Are you [Robinson] somebody who worries about people not reading novels anymore? And do you think that has an impact on the culture? When I think about how I understand my role as citizen, setting aside being president, and the most important set of understandings that I bring to that position of citizen, the most important stuff I’ve learned I think I’ve learned from novels. It has to do with empathy. It has to do with being comfortable with the notion that the world is complicated and full of grays, but there’s still truth there to be found, and that you have to strive for that and work for that. And the notion that it’s possible to connect with some[one] else even though they’re very different from you.

This is what literary fiction does that non-fiction simply cannot do. A biography can give you a fascinating portrait of a person’s life and the biographer’s angle on it, but at crucial points, the best that the biographer can do is informed guessing. The subjects of even the greatest biographies withhold their deepest secrets from us. An autobiography can allow readers into a portion of the writer’s mind, but the autobiographer will always hold something of himself back, whether consciously or unconsciously. Collected letters of a person tell us a great deal, but the whole person is still not there; not even the most exposed letter-writing can take you into the unconscious of a person. The great fiction-writing, however, presents us with fully developed insights into the deepest recesses of a character. That’s why Hamlet and Anna Karenina and Huck Finn and the narrator of Proust’s In Search of Lost Time have a hold on the human imagination that cannot be duplicated in non-fiction.
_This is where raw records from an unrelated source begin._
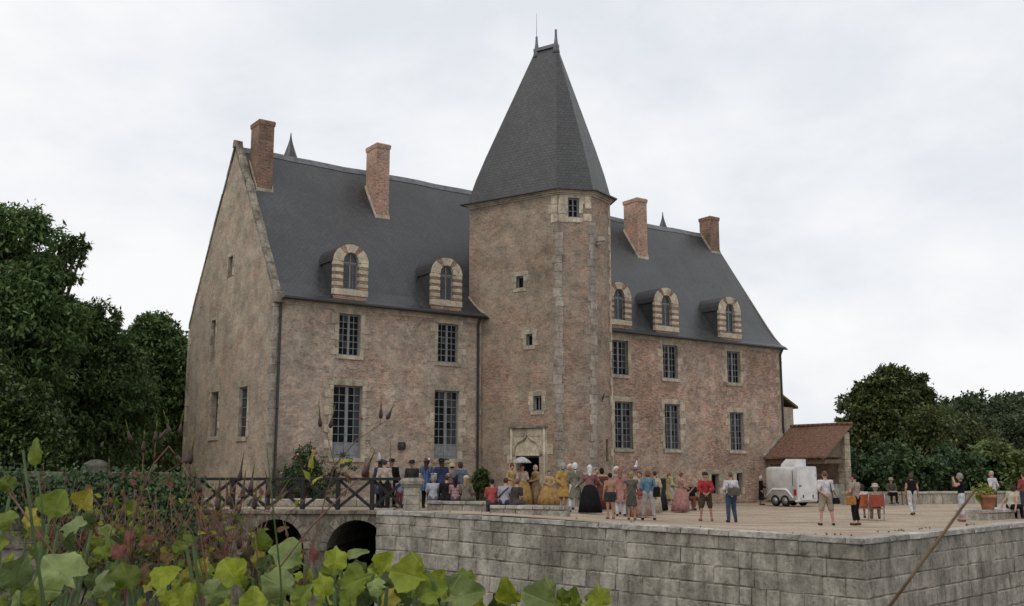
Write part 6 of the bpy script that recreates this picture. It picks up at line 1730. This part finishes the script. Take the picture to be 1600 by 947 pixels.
LM = dict(g=fg_leaf_mat('leaf_green', (0.13, 0.175, 0.016)), b=fg_leaf_mat('leaf_bright', (0.22, 0.26, 0.02)), d=fg_leaf_mat('leaf_dark', (0.055, 0.08, 0.016)),
          p=fg_leaf_mat('leaf_pale', (0.19, 0.24, 0.075), 0.42, 0.6), y=fg_leaf_mat('leaf_yellow', (0.3, 0.27, 0.035), 0.5, 1.2), r=fg_leaf_mat('leaf_red', (0.17, 0.06, 0.045), 0.5, 0.6), o=fg_leaf_mat('leaf_brown', (0.14, 0.085, 0.04), 0.7, 1.0))  # pale leaf: shine of the upper side is put into its colour
def leaf_shape(seed, lobes=5, depth=0.22, fold=0.25, cup=0.2, width=1.0, wave=0.06):
    """broad lobed blade, stalk at the origin, tip along +y, unit length"""
    r = random.Random(seed); n = 36
    out = []
    for k in range(n + 1):
        a = R(-158) + R(316) * k / n          # from left of the stalk round the tip to the right
        d_ = abs(math.degrees(a))
        key = [(0, 1.0), (26, 0.86 - depth * 0.5), (52, 0.92), (82, 0.8 - depth * 0.5), (108, 0.78), (140, 0.56), (158, 0.4)] if lobes == 5 else [(0, 1.05), (38, 0.82 - depth * 0.3), (78, 0.82), (120, 0.6), (158, 0.36)]
        rad = 0.56 * np.interp(d_, [q[0] for q in key], [q[1] for q in key]) * (1 + r.uniform(-0.06, 0.06))
        out.append((rad * math.sin(a) * width, 0.44 + rad * math.cos(a)))
    vs = [(0, 0, 0), (0, 0.44, 0)]; mid = []
    def zf(x, y): return fold * abs(x) * 0.8 + cup * (x * x + (y - 0.45) ** 2) * -1.0 + wave * math.sin(9 * x + seed) * math.cos(8 * y + seed * 2)
    m_ring = [(0.0 + x * 0.5, 0.44 + (y - 0.44) * 0.5) for x, y in out]
    vs = [(0, 0.44, 0)] + [(x, y, zf(x, y)) for x, y in m_ring] + [(x, y, zf(x, y) + r.uniform(-0.03, 0.03)) for x, y in out] + [(0, 0.0, 0)]
    fs = []
    for k in range(n):
        fs.append((0, 1 + k + 1, 1 + k)); fs.append((1 + k, 2 + k, n + 3 + k, n + 2 + k))
    e = len(vs) - 1
    fs += [(e, 1, n + 2), (e, 0, 1), (e, n + 1, 0), (e, 2 * n + 2, n + 1)]
    return vs, fs
SHP = [leaf_shape(1, 5, 0.18, 0.5, 0.5, 1.0, 0.07), leaf_shape(2, 5, 0.28, 0.2, 0.75, 0.95, 0.08), leaf_shape(3, 3, 0.2, 0.75, 0.3, 1.05, 0.06), leaf_shape(4, 5, 0.12, -0.35, 0.6, 1.05, 0.1)]
LFM = {(i, k): MB().add(*SHP[i]).mesh('leaf', LM[k], True, False) for i in range(4) for k in LM}
THIN = leaf_shape(7, 3, 0.3, 0.3, 0.3, 0.5); LFT = {k: MB().add(*THIN).mesh('leaf', LM[k], True, False) for k in LM}
M_STEM = simple('red_stem', (0.15, 0.075, 0.05), 0.6, 0.3, 0, 0.25, 40.0); M_STEMG = simple('green_stem', (0.055, 0.085, 0.025), 0.6, 0.3, 0, 0.2, 40.0)
M_POD = simple('seed_pod', (0.06, 0.032, 0.026), 0.55, 0.3, 0, 0.3, 60.0); M_BEAK = simple('seed_beak', (0.12, 0.12, 0.025), 0.55, 0.3, 0, 0.25, 60.0); M_DRY = simple('dry_stalk', (0.13, 0.09, 0.05), 0.8, 0.2, 0, 0.3, 50.0)
fr_ = random.Random(77)
FWD = Vector((0, 1, 0))
def leaf(root, px, py, L, ang, colr, depth, shp=None, tilt=None, yaw=None):
    c = at(px, py, depth); ln = L * (0.56 if shp != 't' else 0.8) * depth / 1621
    a = R(ang); tip = Vector((math.cos(a), 0.25 * fr_.uniform(-1, 1), math.sin(a))).normalized()
    up_ = fr_.uniform(0.1, 1.8) if tilt is None else tilt
    nrm = Vector((fr_.uniform(-0.9, 0.9) if yaw is None else yaw, -1.0, up_)).normalized()
    nrm = (nrm - tip * nrm.dot(tip)).normalized(); side = tip.cross(nrm)
    o = bpy.data.objects.new('leaf', LFT[colr] if shp == 't' else LFM[(fr_.randrange(4) if shp is None else shp, colr)])
    M = Matrix(((side.x, tip.x, nrm.x), (side.y, tip.y, nrm.y), (side.z, tip.z, nrm.z)))
    o.rotation_euler = M.to_euler(); o.scale = (ln * fr_.uniform(0.9, 1.1), ln, ln)
    o.location = c - tip * ln * 0.45 - root.location
    link(o, root)
    return c - tip * ln * 0.45
def leafy(name, label, x, y, leaves):
    root = empty(name, (x, y, 0.98)); tag(root, label, 'plant', 'broad-leaved plants on the near bank')
    for lf in leaves:
        b = leaf(root, *lf[:6], *(lf[6:]))
        if len(lf) == 6 and fr_.random() < 0.55: continue
        g0 = Vector((x + fr_.uniform(-0.12, 0.12), y + fr_.uniform(-0.08, 0.08), 0.95))
        mid = b.lerp(g0, 0.5) + Vector((fr_.uniform(-0.03, 0.03), 0.02, 0.04))
        MB().tube([p - root.location for p in (b, mid, g0)], [0.0022, 0.003, 0.0035], 5).build('leaf_stalk', M_STEMG, root, True)
    return root
def fill(n, x0, x1, y0, y1, cols, d0=1.25, d1=1.75, s0=30, s1=66):
    out = []
    for _ in range(n):
        py = fr_.uniform(y0, y1)
        out.append((fr_.uniform(x0, x1), py, fr_.uniform(s0, s1), fr_.uniform(20, 170), fr_.choice(cols), fr_.uniform(d0, d1)))
    return out
leafy('broad_leaf_plant', 'large-leaved plant at the lower left corner, pale crumpled leaf in front', -0.62, 1.3, [
    (95, 895, 150, 140, 'p', 1.05, 3, 0.9), (25, 905, 120, 80, 'd', 1.0, 0), (85, 795, 100, 75, 'g', 1.3, 2, 0.3), (150, 915, 95, 60, 'p', 1.15), (40, 815, 80, 110, 'y', 1.4), (130, 785, 70, 60, 'y', 1.45), (110, 822, 85, 20, 'p', 1.35, 1, 1.0), (15, 760, 60, 90, 'g', 1.5), (60, 930, 100, 100, 'g', 1.1), (-30, 850, 110, 60, 'g', 1.2), (175, 860, 80, 30, 'd', 1.4)] + fill(90, -60, 190, 800, 970, 'gdpbgdobgg'))
leafy('broad_leaf_plant', 'large-leaved plant in the tangle of red stems at left', -0.42, 1.4, [
    (255, 915, 110, 50, 'b', 1.15, 2), (200, 905, 90, 110, 'g', 1.25), (285, 940, 90, 80, 'b', 1.1), (170, 830, 60, 150, 'p', 1.45, 1, 1.0), (235, 845, 70, 30, 'p', 1.5, 1, 0.9), (205, 800, 60, 80, 'g', 1.55), (265, 865, 60, 100, 'y', 1.5), (225, 885, 60, 200, 'o', 1.4), (320, 860, 50, 70, 'y', 1.5)] + fill(84, 150, 330, 825, 970, 'gdbgyorbgd'))
leafy('broad_leaf_plant', 'large-leaved plant below the left arch with a pale triangular leaf', -0.3, 1.4, [
    (452, 872, 105, 155, 'p', 1.3, 2, 0.55), (365, 900, 105, 130, 'b', 1.2, 2, 0.3), (440, 915, 110, 150, 'p', 1.15, 3, 0.7), (405, 850, 75, 85, 'g', 1.45, 2, 0.1), (330, 930, 85, 60, 'p', 1.15), (395, 945, 90, 90, 'b', 1.1), (470, 935, 80, 60, 'g', 1.1, 0, 0.2), (345, 865, 50, 120, 'o', 1.5)] + fill(66, 320, 480, 872, 975, 'gdbgyobd'))
leafy('broad_leaf_plant', 'large-leaved plant below the right arch with an upright rounded leaf', -0.14, 1.45, [
    (524, 878, 80, 85, 'b', 1.2, 0, 0.1), (560, 905, 95, 200, 'g', 1.25, 2, 0.7), (505, 920, 80, 95, 'b', 1.15, 0, 0.2), (552, 866, 55, 15, 'p', 1.3, 't'), (600, 885, 80, 60, 'b', 1.3, 2, 0.5), (590, 915, 60, 170, 'p', 1.15, 3, 0.8), (545, 940, 80, 90, 'g', 1.1), (490, 870, 45, 100, 'r', 1.25, 't')] + fill(54, 480, 620, 890, 980, 'gdbgbd'))
leafy('broad_leaf_plant', 'large-leaved plant in the middle with a bright drooping leaf over the wall', -0.02, 1.45, [
    (645, 900, 125, 170, 'b', 1.2, 2, 0.6), (665, 925, 110, 15, 'g', 1.2, 2, 0.5), (720, 932, 120, 15, 'p', 1.15, 2, 0.6), (635, 935, 85, 80, 'd', 1.25), (690, 915, 55, 70, 'g', 1.4), (600, 940, 80, 60, 'y', 1.2)] + fill(44, 600, 740, 902, 985, 'gdbgb'))
leafy('broad_leaf_plant', 'rightmost large-leaved plant, leaf tips against the stone wall', 0.12, 1.45, [
    (800, 930, 95, 115, 'b', 1.2, 2, 0.2), (850, 938, 115, 160, 'p', 1.25, 2, 0.4), (938, 937, 75, 100, 'b', 1.2, 0, 0.15), (895, 948, 50, 100, 'g', 1.3), (770, 950, 70, 80, 'd', 1.3), (735, 900, 30, 85, 'g', 1.5)] + fill(34, 740, 970, 932, 1000, 'gdbgb'))

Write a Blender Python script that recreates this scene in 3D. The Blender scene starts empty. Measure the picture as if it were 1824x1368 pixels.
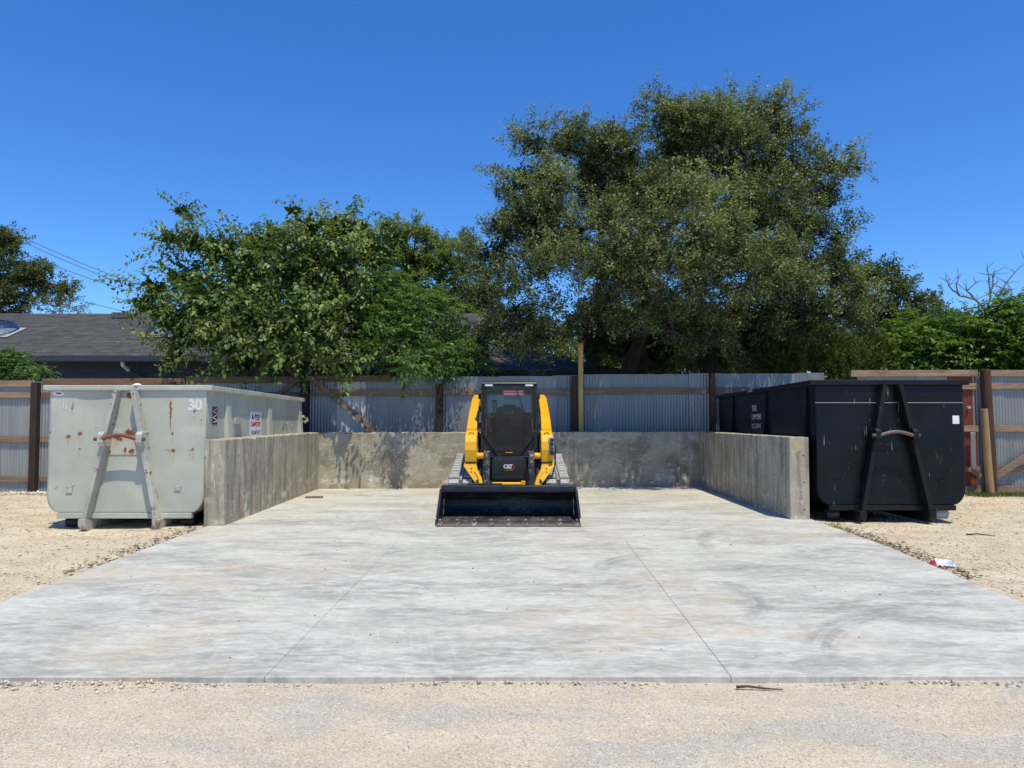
import bpy, bmesh, math, random
import numpy as np
from mathutils import Vector, Matrix, Euler

R = math.radians
sc = bpy.context.scene
COL = sc.collection

# ------------------------------------------------------------------ camera
cam_d = bpy.data.cameras.new('camera')
cam_d.sensor_width = 36.0
cam_d.lens = 36.0 * 1290.0 / 1824.0
cam_d.clip_end = 2000.0
cam = bpy.data.objects.new('camera', cam_d)
COL.objects.link(cam)
cam.location = (0.0, 0.0, 1.55)
cam.rotation_euler = (R(90.0) + math.atan(56.0 / 1290.0), 0.0, 0.0)
sc.camera = cam

# ------------------------------------------------------------------ sky and sun
TO_SUN = Vector((0.17, -0.35, 1.0)).normalized()
ELEV = math.asin(TO_SUN.z)
world = bpy.data.worlds.new('World')
sc.world = world
world.use_nodes = True
wn, wl = world.node_tree.nodes, world.node_tree.links
wn.clear()
w_out = wn.new('ShaderNodeOutputWorld')
w_bg = wn.new('ShaderNodeBackground')
w_sky = wn.new('ShaderNodeTexSky')
w_sky.sky_type = 'NISHITA'
w_sky.sun_disc = False
w_sky.sun_elevation = ELEV
w_sky.sun_rotation = math.atan2(TO_SUN.x, TO_SUN.y)
w_sky.altitude = 250.0
w_sky.air_density = 1.0
w_sky.dust_density = 0.15
w_sky.ozone_density = 3.0
w_hs = wn.new('ShaderNodeHueSaturation')
w_hs.inputs['Saturation'].default_value = 1.25
w_bg.inputs['Strength'].default_value = 0.135
wl.new(w_sky.outputs[0], w_hs.inputs['Color'])
w_tint = wn.new('ShaderNodeMix'); w_tint.data_type = 'RGBA'; w_tint.blend_type = 'MULTIPLY'; w_tint.inputs[0].default_value = 1.0
w_tint.inputs[7].default_value = (0.75, 1.02, 1.36, 1.0)
wl.new(w_hs.outputs[0], w_tint.inputs[6])
wl.new(w_tint.outputs[2], w_bg.inputs['Color'])
wl.new(w_bg.outputs[0], w_out.inputs['Surface'])

sun_d = bpy.data.lights.new('sun', 'SUN')
sun_d.energy = 4.6
sun_d.angle = R(0.53)
sun_d.color = (1.0, 0.925, 0.69)
sun = bpy.data.objects.new('sun', sun_d)
COL.objects.link(sun)
sun.location = (5, -10, 30)
sun.rotation_euler = TO_SUN.to_track_quat('Z', 'Y').to_euler()

sc.view_settings.view_transform = 'Standard'
sc.view_settings.look = 'None'
sc.view_settings.exposure = 0.0
sc.view_settings.gamma = 1.0
sc.view_settings.use_curve_mapping = False
sc.cycles.use_denoising = True
sc.cycles.max_bounces = 8
sc.cycles.transparent_max_bounces = 12

# ------------------------------------------------------------------ scene helpers
def tag(o, label=None, cat=None, group=None, kind=None):
    if label: o['label'] = label
    if cat: o['category'] = cat
    if group: o['group'] = group
    if kind: o['kind'] = kind
    return o

def empty(name, loc=(0, 0, 0), rot=(0, 0, 0)):
    o = bpy.data.objects.new(name, None)
    o.empty_display_size = 0.2
    COL.objects.link(o)
    o.location = loc
    o.rotation_euler = rot
    return o

def link(name, me, mat=None, parent=None, loc=None, rot=None):
    o = bpy.data.objects.new(name, me)
    COL.objects.link(o)
    if mat is not None and not me.materials:
        me.materials.append(mat)
    if parent is not None:
        o.parent = parent
    if loc is not None: o.location = loc
    if rot is not None: o.rotation_euler = rot
    return o

class MB:
    """collects shapes and links them as one mesh object"""
    def __init__(self):
        self.v, self.f = [], []
    def poly(self, pts, faces):
        n = len(self.v)
        self.v += [tuple(p) for p in pts]
        self.f += [tuple(i + n for i in fc) for fc in faces]
        return self
    def box(self, x0, x1, y0, y1, z0, z1):
        return self.poly([(x0,y0,z0),(x1,y0,z0),(x1,y1,z0),(x0,y1,z0),(x0,y0,z1),(x1,y0,z1),(x1,y1,z1),(x0,y1,z1)],
                         [(0,3,2,1),(4,5,6,7),(0,1,5,4),(1,2,6,5),(2,3,7,6),(3,0,4,7)])
    def bar(self, a, b, w, h, up=(0, 0, 1)):
        """square bar from a to b, w across and h along the up side"""
        a, b = Vector(a), Vector(b)
        d = (b - a).normalized()
        s = d.cross(Vector(up)).normalized()
        u = s.cross(d).normalized()
        pts = []
        for p in (a, b):
            for sx, sy in ((-1,-1),(1,-1),(1,1),(-1,1)):
                pts.append(p + s * (sx * w / 2) + u * (sy * h / 2))
        return self.poly(pts, [(0,1,2,3),(7,6,5,4),(0,4,5,1),(1,5,6,2),(2,6,7,3),(3,7,4,0)])
    def extrude(self, prof, axis, a0, a1):
        """prism of a 2D outline along an axis; outline in the other two axes in order"""
        n = len(prof)
        pts = []
        for a in (a0, a1):
            for p, q in prof:
                pts.append({'x': (a, p, q), 'y': (p, a, q), 'z': (p, q, a)}[axis])
        fs = [tuple(range(n - 1, -1, -1)), tuple(range(n, 2 * n))]
        for i in range(n):
            j = (i + 1) % n
            fs.append((i, j, n + j, n + i))
        return self.poly(pts, fs)
    def tube(self, path, rad, sides=8, cap=True):
        path = [Vector(p) for p in path]
        if not hasattr(rad, '__len__'): rad = [rad] * len(path)
        base = len(self.v)
        prev = None
        for i, p in enumerate(path):
            a = path[max(i - 1, 0)]; b = path[min(i + 1, len(path) - 1)]
            d = (b - a)
            d = d.normalized() if d.length > 1e-9 else Vector((0, 0, 1))
            if prev is None:
                prev = d.orthogonal().normalized()
            prev = (prev - d * prev.dot(d))
            prev = prev.normalized() if prev.length > 1e-6 else d.orthogonal().normalized()
            q = d.cross(prev)
            for k in range(sides):
                t = 2 * math.pi * k / sides
                self.v.append(tuple(p + prev * (math.cos(t) * rad[i]) + q * (math.sin(t) * rad[i])))
        for i in range(len(path) - 1):
            for k in range(sides):
                k2 = (k + 1) % sides
                self.f.append((base + i*sides + k, base + i*sides + k2, base + (i+1)*sides + k2, base + (i+1)*sides + k))
        if cap:
            self.f.append(tuple(base + k for k in range(sides - 1, -1, -1)))
            e = base + (len(path) - 1) * sides
            self.f.append(tuple(e + k for k in range(sides)))
        return self
    def cyl(self, a, b, r, sides=16):
        return self.tube([a, b], r, sides)
    def mesh(self, name='mesh'):
        me = bpy.data.meshes.new(name)
        me.from_pydata(self.v, [], self.f)
        me.update()
        return me
    def build(self, name, mat, parent=None, bevel=0.0, smooth=False, loc=None, rot=None, label=None):
        me = self.mesh(name)
        bm = bmesh.new(); bm.from_mesh(me)
        bmesh.ops.recalc_face_normals(bm, faces=bm.faces)
        bm.to_mesh(me); bm.free()
        if smooth:
            me.polygons.foreach_set('use_smooth', [True] * len(me.polygons))
        o = link(name, me, mat, parent, loc, rot)
        if bevel:
            m = o.modifiers.new('bevel', 'BEVEL'); m.width = bevel; m.segments = 2; m.limit_method = 'ANGLE'; m.angle_limit = R(35)
        if label: o['label'] = label
        return o

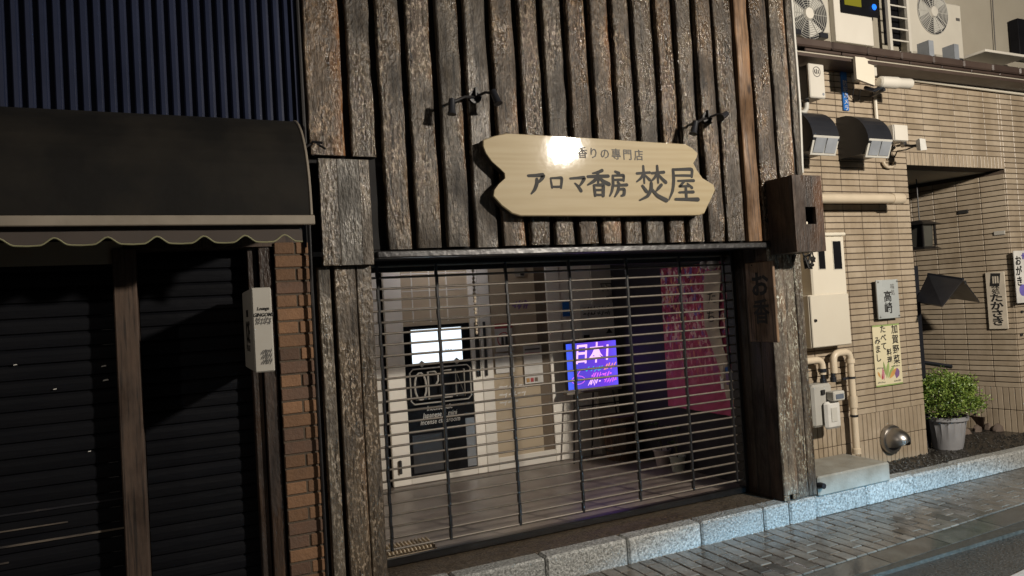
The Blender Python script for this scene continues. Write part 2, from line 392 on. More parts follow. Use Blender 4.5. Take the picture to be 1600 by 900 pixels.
# ---------------------------------------------------------------- lamps that light the street (across the road, behind the camera)
def light(name, kind, loc, col, power, **kw):
    d = bpy.data.lights.new(name, kind); d.color = col; d.energy = power
    for k, v in kw.items(): setattr(d, k, v)
    o = bpy.data.objects.new(name, d); COL.objects.link(o); o.location = loc; return o
lamp_t = thing('street_lamp', 'tall grey street lamp with a round warm head on the far side of the road', 'street lamp', (LAMP.x, LAMP.y-.55, 0))
b = MB(); b.lathe([(.11,0),(.11,.25),(.06,.3),(.045,4.4)], (LAMP.x, LAMP.y-.55, 0), 'z', 14); b.build('pole', MAT['darkmetal'], lamp_t, True)
b = MB(); b.tube([(LAMP.x, LAMP.y-.55, 4.38), (LAMP.x, LAMP.y-.3, 4.47), (LAMP.x, LAMP.y, 4.42)], .03); b.build('arm', MAT['darkmetal'], lamp_t, True)
b = MB(); b.lathe([(.03,4.44),(.16,4.40),(.27,4.30),(.27,4.27)], (LAMP.x, LAMP.y, 0), 'z', 20); b.build('lamp_shade', MAT['darkmetal'], lamp_t, True)
lo = light('street_lamp_light', 'POINT', LAMP, (1.0, .905, .775), LAMP_W, shadow_soft_size=.165)
lo.parent = lamp_t; lo.location = LAMP-lamp_t.location
lam2 = Vector((-6.5, -6.0, 4.4)); t2 = thing('street_lamp', 'tall grey street lamp farther left on the far side of the road', 'street lamp', (lam2.x, lam2.y-.4, 0))
b = MB(); b.lathe([(.11,0),(.11,.25),(.06,.3),(.045,4.6)], (lam2.x, lam2.y-.4, 0), 'z', 14); b.build('pole', MAT['darkmetal'], t2, True)
b = MB(); b.lathe([(.03,4.84),(.16,4.80),(.27,4.70),(.27,4.67)], (lam2.x, lam2.y, 0), 'z', 20); b.build('lamp_shade', MAT['darkmetal'], t2, True)
b = MB(); b.tube([(lam2.x, lam2.y-.4, 4.58), (lam2.x, lam2.y-.2, 4.85), (lam2.x, lam2.y, 4.82)], .03); b.build('arm', MAT['darkmetal'], t2, True)
l2 = light('street_lamp_light', 'POINT', lam2, (1.0, .88, .74), 330, shadow_soft_size=.19); l2.parent = t2; l2.location = lam2-t2.location
# low blue lamp added for an unseen source, cut off just above the kerbs
bx, by, bz = 4.7, -5.6, 1.25
low_t = thing('added_low_lamp', 'low blue lamp on a short post across the road, added for an unseen source', 'floodlight', (bx, by-.06, 0))
MB().box(bx-.03, bx+.03, by-.14, by-.08, 0, bz-.1, .004).build('post', MAT['darkmetal'], low_t)
MB().box(bx-.14, bx+.14, by-.14, by-.03, bz-.1, bz+.1, .01).build('housing', MAT['hood'], low_t)
la = light('added_low_lamp_light', 'SPOT', (bx, by, bz), (.30, .68, 1.0), LOW_W, shadow_soft_size=.06, spot_size=R(112), spot_blend=.10)
la.rotation_euler = (R(90-64.8), 0, 0)
la.parent = low_t; la.location = Vector((bx, by, bz))-low_t.location

# ---------------------------------------------------------------- ground
KZ = .162
b = MB(); b.face((-60,-60,-.03), (60,-60,-.03), (60,60,-.03), (-60,60,-.03))
structure(b.build('road', MAT['asphalt']))
def edge_y(x, k): return (-.79+(x-3.38)*.049) if k == 0 else (-.953+(x-3.62)*.0335)
structure(MB().box(-3, 14, -1.0, .5, -.05, -.006).build('pavement', MAT['paverbed']))
pave = bpy.data.objects['pavement']
# pavers: narrow bricks laid in running bond across the pavement
npv = 0; far = MB(); pmc = {}
px_ = 1.45; row = 0
while px_ < 8.6:
    y = -.036; ln = .1 if row % 2 else .2; ye = edge_y(px_, 0)+.004
    while y > ye+.02:
        y2 = max(y-ln, ye)
        if y2-ye < .035: y2 = ye
        w_ = round(y-y2-.007, 2 if y2 > ye else 3); z = -.027+random.uniform(-.0022,.0022); dk = random.random() < .16
        if npv < 296 and px_ < 6.6 and (px_ > 1.9):
            if (w_, dk) not in pmc: pmc[(w_, dk)] = MB().box(-.047, .047, -w_/2, w_/2, 0, .03, .005).mesh('paver', MAT['paverdark' if dk else 'paver'])
            inst(pmc[(w_, dk)], 'paver', (px_, (y+y2)/2, z), pave, (random.uniform(-.008,.008), random.uniform(-.01,.01), R(random.uniform(-1.,1.)))); npv += 1
        else: far.box(px_-.047, px_+.047, (y+y2)/2-w_/2, (y+y2)/2+w_/2, z, z+.03, .005)
        y = y2; ln = .2
    px_ += .1005; row += 1
if far.v: stuff(far.build('far_paver', MAT['paver'], pave))
# dark gutter slabs between pavement and road
x = 1.0
while x < 9.5:
    x2 = x+.6
    bb = MB(); e = .004
    bb.add([(x+e, edge_y(x,1), -.04), (x2-e, edge_y(x2,1), -.04), (x2-e, edge_y(x2,0)-.006, -.04), (x+e, edge_y(x,0)-.006, -.04),
            (x+e, edge_y(x,1), -.004), (x2-e, edge_y(x2,1), -.004), (x2-e, edge_y(x2,0)-.006, -.002), (x+e, edge_y(x,0)-.006, -.002)],
           [(0,1,2,3),(4,5,6,7),(0,1,5,4),(1,2,6,5),(2,3,7,6),(3,0,4,7)])
    bb.build('gutter_slab', MAT['gutter'], pave); x = x2
l0 = [WZ(1562, 908, -.026), WZ(1612, 884, -.026), WZ(1660, 880, -.026), WZ(1640, 930, -.026)]
structure(MB().face(*[(p[0], p[1], -.026) for p in l0]).build('road_line', MAT['paintline']))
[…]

The Daily Beast has published an exceptionally interesting interview with Ms. Robinson, who says that she was supposed to interview Obama that day in Des Moines, but he ended up interviewing her:
http://www.thedailybeast.com/articles/2015/10/20/marilynne-robinson-on-the-day-president-obama-interviewed-her.html

There was an article in The New York Times Magazine about Robinson in June, which I missed (I read the Times extensively, but don’t read the Sunday Magazine as a rule).  There is a rather shocking disclosure in it; she dislikes Flannery O’Connor (“Her imagination appalls me”)! How can that be? Ms. Robinson identifies herself as a Calvinist and has written a whole book of essays about this orientation. I have often wondered about her as a Calvinist because she emphasizes her belief that people are essentially eager to be good and do good things. I, being also a “Calvinist” (but only as re-interpreted by Karl Barth), have a darker view of human nature. Flannery O’Connor is beloved by many for her depiction of the action of the grace of God where there is only twisted, violent, sinful human nature.

Well, no matter. This link between the politician and the esteemed novelist can only result in good things for us all. (The photos of them together are really remarkable. Their love for each other is patently obvious.)

The link to The New York Times Magazine piece is here:
http://www.nytimes.com/2014/10/05/magazine/the-revelations-of-marilynne-robinson.html?_r=0

Postscript: I was thrilled to see that Marilynne Robinson reads the news for two hours every day. That makes me feel a whole lot better about the amount of time I spend doing the same thing!